Y ya metidos a repasar la Historia, pienso en mi difunto tío Eugenio, miliciano combatiente a las afueras de Gernika el día del bombardeo, o en mi abuelo Manuel Aramburu, que murió defendiendo la República en esa misma guerra, ambos con similares convicciones ideológicas que Isaías Carrasco, Joseba Pagazaurtundúa o Enrique Casas, por poner algunos ejemplos de asesinados por estos justicieros que se arrogan la prerrogativa de hablar en nombre del pueblo vasco, tutelarnos a todos como si nos hicieran el favor de liberarnos, cosa que nunca les pedimos, e interpretar la historia colectiva conforme a su gusto y sus fines, que no fueron otros que los de imponer su utopía con bombas y a tiro limpio. Hay que delirar hasta la náusea para ver un hilo conductor, una lógica histórica, entre un bombardeo de 1937 y la bomba en el Hipercor de Barcelona cincuenta años después o el asesinato de niños y concejales y, en el fondo, de todo lo que se pusiera delante, sin excluir a algunos de sus propios militantes o exmilitantes, hasta superar de largo la cifra de ochocientos muertos.

Y buscando justificarse aducen que hubo guerra sucia y violencia de Estado, como si lo contrario de una violencia fuera otra violencia y no la aceptación democrática sin restricciones de unas reglas de juego que permitan la convivencia de los distintos y deleguen en las instituciones creadas al efecto la resolución de los problemas de la sociedad, incluyendo los conflictos de cualquier naturaleza. Por supuesto que deberían aclararse los crímenes de Estado que siguen sin resolverse. Una democracia digna de tal nombre así lo exige, y no la pretensión inhumana de buscar un presunto equilibrio en una balanza de víctimas repartidas en dos grupos. Mucha niebla de olvido habría de levantarse delante de nuestros ojos para que no recordemos que ETA cometió más del 90% de sus asesinatos durante un periodo democrático, sin dejar de legitimar el uso de la violencia mediante la invención de un escenario de guerra, una guerra tan claramente unilateral que se acabó en el mismo instante en que los etarras dejaron de disparar.

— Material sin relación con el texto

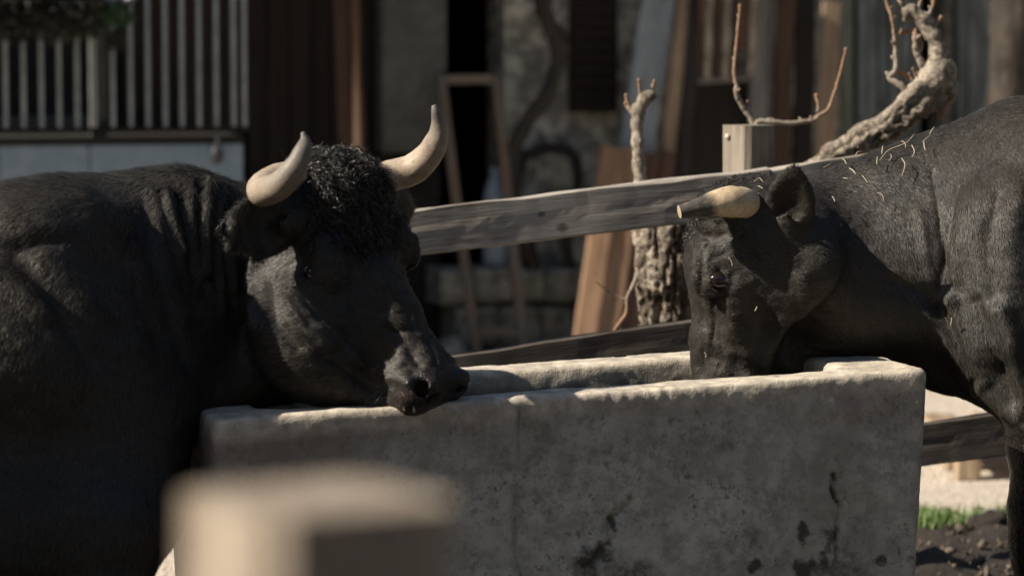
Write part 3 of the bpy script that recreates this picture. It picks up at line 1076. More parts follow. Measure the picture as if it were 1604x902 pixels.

Particularmente infantil se me figura la tesis etarra según la cual existía una especie de predeterminación fomentadora de la violencia. ETA pretende convencernos de que recurrió a la violencia porque había una violencia previa, violencia que, según su comunicado del otro día, «ha continuado después de que (ETA) haya abandonado la lucha armada», lo que, se mire por donde se mire, supone una confesión: la de que las acciones de la propia ETA no han servido para nada; en ningún caso, para frenar el dolor más o menos ancestral del pueblo vasco. De hecho, ETA ha liquidado con sostenida pertinacia el mito de un nacionalismo inocente y de los vascos como sempiternas víctimas de la Historia. El relato de ETA no se sostiene. No estaría de más desmentirlo y, en consecuencia, derrotarlo.